* WORK REQUIRED *
List all lines of the data containing the word "More".

[Rows from a 3D scene dataset]
^^^^^^^^

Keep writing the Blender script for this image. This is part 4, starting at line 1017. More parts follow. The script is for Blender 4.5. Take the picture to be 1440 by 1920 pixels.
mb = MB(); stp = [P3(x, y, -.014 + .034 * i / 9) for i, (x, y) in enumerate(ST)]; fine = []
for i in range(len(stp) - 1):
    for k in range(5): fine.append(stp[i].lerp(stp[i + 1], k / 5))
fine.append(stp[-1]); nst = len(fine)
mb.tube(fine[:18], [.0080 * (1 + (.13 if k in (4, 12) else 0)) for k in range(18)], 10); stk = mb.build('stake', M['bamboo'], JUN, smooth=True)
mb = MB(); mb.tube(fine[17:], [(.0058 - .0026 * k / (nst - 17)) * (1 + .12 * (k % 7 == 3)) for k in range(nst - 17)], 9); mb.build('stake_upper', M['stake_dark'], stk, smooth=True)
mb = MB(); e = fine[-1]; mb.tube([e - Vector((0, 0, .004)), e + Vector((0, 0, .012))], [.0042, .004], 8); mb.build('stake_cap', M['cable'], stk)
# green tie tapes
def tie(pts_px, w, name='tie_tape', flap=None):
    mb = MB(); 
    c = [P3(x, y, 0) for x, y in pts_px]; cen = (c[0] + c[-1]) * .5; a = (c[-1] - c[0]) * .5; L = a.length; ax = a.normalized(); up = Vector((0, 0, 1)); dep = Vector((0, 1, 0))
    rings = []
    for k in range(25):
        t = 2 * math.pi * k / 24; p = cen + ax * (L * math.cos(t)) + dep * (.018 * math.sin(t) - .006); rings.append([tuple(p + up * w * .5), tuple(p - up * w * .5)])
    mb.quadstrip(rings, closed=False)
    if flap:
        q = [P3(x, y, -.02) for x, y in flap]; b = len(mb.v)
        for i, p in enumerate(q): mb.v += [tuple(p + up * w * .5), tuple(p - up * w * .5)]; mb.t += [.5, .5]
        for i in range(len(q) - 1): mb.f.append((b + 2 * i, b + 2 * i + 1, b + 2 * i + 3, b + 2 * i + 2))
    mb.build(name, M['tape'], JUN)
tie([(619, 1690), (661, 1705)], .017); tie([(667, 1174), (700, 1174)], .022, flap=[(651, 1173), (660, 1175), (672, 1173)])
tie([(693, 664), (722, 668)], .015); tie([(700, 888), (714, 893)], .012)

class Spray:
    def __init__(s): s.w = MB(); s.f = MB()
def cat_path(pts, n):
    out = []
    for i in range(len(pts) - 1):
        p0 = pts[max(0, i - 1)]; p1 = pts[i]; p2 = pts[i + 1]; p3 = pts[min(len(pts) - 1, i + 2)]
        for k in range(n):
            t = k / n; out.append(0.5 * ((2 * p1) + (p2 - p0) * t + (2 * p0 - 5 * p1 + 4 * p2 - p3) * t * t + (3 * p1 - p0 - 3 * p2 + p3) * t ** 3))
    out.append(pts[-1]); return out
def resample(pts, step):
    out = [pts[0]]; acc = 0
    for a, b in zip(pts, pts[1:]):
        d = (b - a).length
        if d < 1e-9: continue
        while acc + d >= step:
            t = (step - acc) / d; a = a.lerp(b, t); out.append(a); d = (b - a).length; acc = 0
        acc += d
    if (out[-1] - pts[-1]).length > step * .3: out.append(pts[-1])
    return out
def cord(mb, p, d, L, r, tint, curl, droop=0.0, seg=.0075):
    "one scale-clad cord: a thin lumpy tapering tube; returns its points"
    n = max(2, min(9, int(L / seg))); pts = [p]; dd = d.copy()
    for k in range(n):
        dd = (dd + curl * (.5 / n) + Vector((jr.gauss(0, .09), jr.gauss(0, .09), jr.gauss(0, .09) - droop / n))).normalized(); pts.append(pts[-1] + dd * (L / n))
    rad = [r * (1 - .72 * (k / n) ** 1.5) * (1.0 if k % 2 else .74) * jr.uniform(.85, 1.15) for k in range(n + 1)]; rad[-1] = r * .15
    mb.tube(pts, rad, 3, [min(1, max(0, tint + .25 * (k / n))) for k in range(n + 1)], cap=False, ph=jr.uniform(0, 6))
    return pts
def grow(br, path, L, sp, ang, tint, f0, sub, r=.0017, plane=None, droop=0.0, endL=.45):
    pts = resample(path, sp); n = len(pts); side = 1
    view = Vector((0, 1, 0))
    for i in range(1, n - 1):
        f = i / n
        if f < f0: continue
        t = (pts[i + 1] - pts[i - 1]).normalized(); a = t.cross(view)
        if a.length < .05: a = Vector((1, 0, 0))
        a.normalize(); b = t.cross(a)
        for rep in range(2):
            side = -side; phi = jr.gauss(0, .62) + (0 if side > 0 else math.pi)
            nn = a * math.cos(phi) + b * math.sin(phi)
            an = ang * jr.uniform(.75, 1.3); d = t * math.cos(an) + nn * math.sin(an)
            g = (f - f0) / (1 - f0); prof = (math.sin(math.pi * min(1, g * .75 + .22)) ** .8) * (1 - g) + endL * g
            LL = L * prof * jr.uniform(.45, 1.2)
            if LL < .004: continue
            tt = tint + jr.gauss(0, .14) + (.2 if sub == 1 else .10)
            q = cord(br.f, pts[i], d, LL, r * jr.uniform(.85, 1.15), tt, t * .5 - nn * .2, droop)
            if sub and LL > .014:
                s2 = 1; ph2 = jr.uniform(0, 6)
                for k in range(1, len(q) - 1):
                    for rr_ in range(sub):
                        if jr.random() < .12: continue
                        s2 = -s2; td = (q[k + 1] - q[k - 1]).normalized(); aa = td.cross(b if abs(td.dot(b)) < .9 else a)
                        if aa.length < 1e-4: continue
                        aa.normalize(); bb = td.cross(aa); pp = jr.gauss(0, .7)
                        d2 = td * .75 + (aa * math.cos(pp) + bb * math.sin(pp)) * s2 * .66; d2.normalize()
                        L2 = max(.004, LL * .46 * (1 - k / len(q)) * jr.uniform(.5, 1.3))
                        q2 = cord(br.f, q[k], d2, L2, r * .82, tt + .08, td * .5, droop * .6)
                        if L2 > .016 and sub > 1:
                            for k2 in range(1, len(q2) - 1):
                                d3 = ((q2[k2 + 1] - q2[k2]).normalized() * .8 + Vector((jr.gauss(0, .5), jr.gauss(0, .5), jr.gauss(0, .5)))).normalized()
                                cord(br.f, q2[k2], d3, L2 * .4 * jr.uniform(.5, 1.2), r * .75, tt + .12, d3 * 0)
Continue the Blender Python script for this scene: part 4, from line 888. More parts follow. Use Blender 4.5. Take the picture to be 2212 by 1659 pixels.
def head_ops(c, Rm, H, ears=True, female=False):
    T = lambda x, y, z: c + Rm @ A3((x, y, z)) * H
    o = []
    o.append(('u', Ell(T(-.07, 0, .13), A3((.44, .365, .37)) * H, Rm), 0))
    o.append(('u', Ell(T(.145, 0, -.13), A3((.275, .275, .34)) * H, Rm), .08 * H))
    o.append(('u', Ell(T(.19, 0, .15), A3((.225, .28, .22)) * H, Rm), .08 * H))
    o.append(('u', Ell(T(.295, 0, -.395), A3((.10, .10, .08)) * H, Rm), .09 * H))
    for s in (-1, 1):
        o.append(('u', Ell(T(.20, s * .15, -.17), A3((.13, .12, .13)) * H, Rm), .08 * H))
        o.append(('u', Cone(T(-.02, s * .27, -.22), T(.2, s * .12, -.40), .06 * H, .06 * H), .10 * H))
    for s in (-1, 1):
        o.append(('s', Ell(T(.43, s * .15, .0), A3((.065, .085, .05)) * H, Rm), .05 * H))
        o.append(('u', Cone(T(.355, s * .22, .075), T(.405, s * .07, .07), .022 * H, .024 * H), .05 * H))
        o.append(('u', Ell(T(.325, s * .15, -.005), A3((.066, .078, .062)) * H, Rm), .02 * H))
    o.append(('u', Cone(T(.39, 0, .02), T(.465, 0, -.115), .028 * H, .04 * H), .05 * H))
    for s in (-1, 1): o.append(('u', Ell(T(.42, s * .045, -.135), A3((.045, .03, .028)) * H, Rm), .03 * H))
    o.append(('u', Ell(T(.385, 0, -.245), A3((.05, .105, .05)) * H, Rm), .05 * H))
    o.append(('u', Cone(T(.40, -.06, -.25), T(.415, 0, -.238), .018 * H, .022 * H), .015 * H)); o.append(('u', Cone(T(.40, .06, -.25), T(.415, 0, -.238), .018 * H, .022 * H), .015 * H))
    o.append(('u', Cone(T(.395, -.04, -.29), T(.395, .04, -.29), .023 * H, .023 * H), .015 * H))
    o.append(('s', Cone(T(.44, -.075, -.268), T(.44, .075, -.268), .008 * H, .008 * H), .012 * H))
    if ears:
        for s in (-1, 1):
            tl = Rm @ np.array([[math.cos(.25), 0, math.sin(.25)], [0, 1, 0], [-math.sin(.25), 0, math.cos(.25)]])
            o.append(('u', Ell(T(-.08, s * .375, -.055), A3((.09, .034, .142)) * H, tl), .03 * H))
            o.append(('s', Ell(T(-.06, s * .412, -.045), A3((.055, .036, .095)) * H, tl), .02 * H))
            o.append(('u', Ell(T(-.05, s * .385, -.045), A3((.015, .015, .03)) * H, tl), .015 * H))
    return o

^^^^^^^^

* REPLY TO THE TASK *
Keep writing the Blender script for this image. This is part 4, starting at line 1017. More parts follow. The script is for Blender 4.5. Take the picture to be 1440 by 1920 pixels.
Continue the Blender Python script for this scene: part 4, from line 888. More parts follow. Use Blender 4.5. Take the picture to be 2212 by 1659 pixels.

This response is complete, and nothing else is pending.